Unless we are prepared to concede that the meaning of the object of knowledge is not propositional but rather supra-linguistic or beyond expression - in which case we seem to be left with some kind of Plotinic, transcendent experience - the words or signs or symbols in the propositions God necessarily knows must also be necessary. Simply put, if there are necessary, known propositions, there are also necessary words, signs, or symbols.

This is not to say that people cannot perhaps create arbitrary words, signs, and symbols and designate them to be univocal with some set of necessary propositions (although see the last paragraph). But there still remains the necessary fact of eternal, non-arbitrary words and propositions.

The question then is, in what way is or are eternal language(s) necessary? I see two options:

1) it is inherently meaningful.

2) it symbolizes something not reducible to linguistics similar to operalization of so-called "physical objects."

As I believe the majority of Scripturalists hold to the idealistic idea that all things are a congeries, set, or complex of propositions (with the possible exception of the physical world), it would seemingly follow that Scripturalists should opt for 1); otherwise, we are back to a correspondence theory of truth bereft of univocality, which is pretty much the primary reason Clark rejects empirical "knowledge."

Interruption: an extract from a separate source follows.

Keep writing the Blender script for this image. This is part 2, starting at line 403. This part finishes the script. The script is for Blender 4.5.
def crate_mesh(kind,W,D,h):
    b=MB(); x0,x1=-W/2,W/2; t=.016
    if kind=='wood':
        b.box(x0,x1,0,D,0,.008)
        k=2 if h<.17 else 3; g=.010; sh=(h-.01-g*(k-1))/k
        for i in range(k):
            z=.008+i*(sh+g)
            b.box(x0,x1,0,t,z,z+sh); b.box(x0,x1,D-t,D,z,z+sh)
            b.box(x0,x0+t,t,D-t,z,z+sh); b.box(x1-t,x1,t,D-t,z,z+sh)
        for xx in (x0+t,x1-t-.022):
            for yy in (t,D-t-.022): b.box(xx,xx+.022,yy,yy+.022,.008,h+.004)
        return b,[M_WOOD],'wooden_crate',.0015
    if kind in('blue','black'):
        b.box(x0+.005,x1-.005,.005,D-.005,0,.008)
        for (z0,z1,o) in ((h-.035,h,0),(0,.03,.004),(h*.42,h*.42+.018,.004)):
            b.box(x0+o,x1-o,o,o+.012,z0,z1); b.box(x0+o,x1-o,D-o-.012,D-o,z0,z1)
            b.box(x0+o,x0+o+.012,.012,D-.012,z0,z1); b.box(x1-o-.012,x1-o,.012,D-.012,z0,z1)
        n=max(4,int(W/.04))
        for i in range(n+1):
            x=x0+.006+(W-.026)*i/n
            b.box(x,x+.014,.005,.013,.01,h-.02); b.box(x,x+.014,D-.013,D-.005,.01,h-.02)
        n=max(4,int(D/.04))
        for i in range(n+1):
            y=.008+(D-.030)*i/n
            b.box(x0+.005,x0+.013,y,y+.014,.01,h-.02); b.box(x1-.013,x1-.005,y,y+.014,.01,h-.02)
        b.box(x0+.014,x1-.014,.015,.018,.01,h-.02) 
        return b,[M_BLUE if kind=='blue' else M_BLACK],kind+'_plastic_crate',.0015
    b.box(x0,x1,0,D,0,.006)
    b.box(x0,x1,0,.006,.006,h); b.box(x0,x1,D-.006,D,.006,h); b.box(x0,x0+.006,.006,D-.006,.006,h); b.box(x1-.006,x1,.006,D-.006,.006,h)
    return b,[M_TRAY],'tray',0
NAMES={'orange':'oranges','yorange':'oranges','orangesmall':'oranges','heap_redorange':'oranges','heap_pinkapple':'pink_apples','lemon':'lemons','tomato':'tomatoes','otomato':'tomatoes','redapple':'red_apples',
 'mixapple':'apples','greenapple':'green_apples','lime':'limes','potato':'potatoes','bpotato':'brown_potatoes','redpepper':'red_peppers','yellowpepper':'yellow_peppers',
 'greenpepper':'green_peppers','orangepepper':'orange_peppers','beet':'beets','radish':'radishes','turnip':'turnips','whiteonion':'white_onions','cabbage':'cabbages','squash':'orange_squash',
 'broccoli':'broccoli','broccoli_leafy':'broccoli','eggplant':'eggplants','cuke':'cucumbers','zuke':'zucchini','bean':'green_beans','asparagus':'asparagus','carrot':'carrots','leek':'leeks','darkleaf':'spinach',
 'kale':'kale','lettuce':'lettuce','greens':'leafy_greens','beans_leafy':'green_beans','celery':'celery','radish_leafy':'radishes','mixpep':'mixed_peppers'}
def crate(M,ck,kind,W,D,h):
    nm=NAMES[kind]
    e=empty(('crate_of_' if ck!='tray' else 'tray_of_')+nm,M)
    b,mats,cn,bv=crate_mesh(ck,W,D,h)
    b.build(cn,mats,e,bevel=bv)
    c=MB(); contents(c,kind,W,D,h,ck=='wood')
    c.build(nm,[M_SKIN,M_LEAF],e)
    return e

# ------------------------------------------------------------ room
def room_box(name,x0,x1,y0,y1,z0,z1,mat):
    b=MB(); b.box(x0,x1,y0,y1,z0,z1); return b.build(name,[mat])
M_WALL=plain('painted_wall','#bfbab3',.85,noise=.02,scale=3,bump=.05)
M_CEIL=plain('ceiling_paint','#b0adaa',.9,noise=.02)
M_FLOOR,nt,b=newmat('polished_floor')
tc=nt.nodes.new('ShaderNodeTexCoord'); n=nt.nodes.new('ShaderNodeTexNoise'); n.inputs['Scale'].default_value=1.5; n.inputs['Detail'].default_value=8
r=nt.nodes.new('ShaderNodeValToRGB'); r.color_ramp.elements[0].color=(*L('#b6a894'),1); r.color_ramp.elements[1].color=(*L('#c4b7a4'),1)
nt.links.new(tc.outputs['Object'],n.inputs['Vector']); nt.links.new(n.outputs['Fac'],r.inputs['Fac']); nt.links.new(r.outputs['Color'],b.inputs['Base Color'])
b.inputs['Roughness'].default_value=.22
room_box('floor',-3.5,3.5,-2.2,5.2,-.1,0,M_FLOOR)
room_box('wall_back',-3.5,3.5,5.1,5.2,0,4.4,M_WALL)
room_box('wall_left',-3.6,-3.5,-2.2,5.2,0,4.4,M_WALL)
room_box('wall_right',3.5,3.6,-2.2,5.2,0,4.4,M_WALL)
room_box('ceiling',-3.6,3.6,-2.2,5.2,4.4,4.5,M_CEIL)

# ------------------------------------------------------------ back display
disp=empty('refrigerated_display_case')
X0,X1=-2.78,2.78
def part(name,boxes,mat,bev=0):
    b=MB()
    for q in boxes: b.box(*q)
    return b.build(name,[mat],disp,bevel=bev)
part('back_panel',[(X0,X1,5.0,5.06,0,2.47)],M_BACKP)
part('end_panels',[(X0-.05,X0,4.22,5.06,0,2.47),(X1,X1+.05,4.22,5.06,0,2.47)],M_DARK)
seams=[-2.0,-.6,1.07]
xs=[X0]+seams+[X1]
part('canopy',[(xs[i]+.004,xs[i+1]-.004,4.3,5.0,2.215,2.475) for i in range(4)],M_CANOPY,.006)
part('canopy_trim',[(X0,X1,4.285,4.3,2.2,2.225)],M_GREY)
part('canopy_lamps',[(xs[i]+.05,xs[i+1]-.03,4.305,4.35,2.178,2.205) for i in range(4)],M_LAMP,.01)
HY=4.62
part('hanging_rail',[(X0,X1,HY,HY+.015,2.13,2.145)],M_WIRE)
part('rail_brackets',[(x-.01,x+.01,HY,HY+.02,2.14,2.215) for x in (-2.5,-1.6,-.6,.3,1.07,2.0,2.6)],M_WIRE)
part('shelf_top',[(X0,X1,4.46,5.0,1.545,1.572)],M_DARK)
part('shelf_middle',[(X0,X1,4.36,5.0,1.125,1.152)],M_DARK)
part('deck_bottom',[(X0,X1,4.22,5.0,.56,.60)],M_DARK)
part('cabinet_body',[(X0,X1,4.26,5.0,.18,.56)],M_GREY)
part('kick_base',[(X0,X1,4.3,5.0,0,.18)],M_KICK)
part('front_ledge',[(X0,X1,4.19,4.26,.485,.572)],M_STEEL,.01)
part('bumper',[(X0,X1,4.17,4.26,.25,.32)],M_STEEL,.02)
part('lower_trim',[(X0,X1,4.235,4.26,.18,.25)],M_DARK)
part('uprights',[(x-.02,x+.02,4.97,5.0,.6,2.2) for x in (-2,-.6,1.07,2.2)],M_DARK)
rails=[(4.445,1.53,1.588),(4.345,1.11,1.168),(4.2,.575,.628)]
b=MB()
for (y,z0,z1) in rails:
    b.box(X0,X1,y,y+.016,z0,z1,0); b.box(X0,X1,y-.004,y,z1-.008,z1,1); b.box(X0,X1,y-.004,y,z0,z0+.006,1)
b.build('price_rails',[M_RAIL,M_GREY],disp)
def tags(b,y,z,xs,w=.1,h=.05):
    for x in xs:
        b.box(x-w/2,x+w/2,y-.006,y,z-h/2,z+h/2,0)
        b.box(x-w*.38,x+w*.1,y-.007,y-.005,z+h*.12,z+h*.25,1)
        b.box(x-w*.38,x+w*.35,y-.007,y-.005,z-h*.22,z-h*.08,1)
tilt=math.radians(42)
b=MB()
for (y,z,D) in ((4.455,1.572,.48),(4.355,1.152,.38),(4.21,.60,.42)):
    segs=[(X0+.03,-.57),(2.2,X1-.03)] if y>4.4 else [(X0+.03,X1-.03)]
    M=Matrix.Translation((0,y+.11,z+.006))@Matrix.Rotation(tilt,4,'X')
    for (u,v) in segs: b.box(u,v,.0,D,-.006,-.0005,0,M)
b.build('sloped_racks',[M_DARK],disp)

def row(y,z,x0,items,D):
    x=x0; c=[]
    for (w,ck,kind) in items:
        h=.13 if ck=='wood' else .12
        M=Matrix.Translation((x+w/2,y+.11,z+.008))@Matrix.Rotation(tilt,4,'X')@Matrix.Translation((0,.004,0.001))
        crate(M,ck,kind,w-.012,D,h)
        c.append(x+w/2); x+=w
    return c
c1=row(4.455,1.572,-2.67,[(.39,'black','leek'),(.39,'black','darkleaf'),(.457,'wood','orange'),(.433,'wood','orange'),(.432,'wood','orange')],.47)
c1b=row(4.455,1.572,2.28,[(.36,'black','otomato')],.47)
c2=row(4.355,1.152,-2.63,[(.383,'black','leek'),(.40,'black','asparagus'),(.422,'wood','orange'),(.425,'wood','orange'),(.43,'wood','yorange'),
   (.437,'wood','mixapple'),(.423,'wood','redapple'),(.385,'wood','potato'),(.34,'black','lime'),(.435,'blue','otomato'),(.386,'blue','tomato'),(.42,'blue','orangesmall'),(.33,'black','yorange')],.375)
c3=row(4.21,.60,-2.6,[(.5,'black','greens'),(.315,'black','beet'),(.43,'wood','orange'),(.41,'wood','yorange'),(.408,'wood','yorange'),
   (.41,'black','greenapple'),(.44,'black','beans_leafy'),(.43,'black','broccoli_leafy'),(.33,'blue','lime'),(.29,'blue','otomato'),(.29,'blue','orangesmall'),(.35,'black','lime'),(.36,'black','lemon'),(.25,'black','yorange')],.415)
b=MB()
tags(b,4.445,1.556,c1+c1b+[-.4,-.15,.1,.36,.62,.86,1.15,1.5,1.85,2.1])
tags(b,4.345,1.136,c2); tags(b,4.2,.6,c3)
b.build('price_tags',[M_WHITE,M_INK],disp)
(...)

Thus, to assent to truth could simply be to assent to the eternal, linguistic expressions of God's knowledge (or arbitrarily designated equivalents thereof). [It is hard for me to grasp the idea that propositions act and will; alternatives, however, seem to be worse.]

To clarify, for example, Greek and Hebrew are spoken by God, so we know that either:

1) both particular languages are arbitrarily created but valid equivalents of the language of God's eternal knowledge, as they both are comprised of words, signs, or symbols which can be univocally designated as equivalent in meaning to the eternal, propositional language(s) of God's [self-]knowledge, or

2) one (or both) of them is (are) actually the language of God's eternal knowledge.

Or perhaps there are no arbitrary words, signs, or symbols. If I write a truth in English, God knows it. But does that really mean I created truth? Instead, we might consider that there aren't really any "particular" languages except in a geographic sense. Just as you can learn an "English" word which is synonymous with another "English" word, you can learn an "Arabic" word which is synonymous with an "English" word. What I mean is that "English" and "Arabic" may not modify the words but rather describe the people who usually use the words. In this case, all "languages" are in some sense necessary. There would simply be different expressions of knowledge, like two sentences being interchangeable (the same proposition). This would actually make more sense to me as I continue to work to understand the philosophy of language.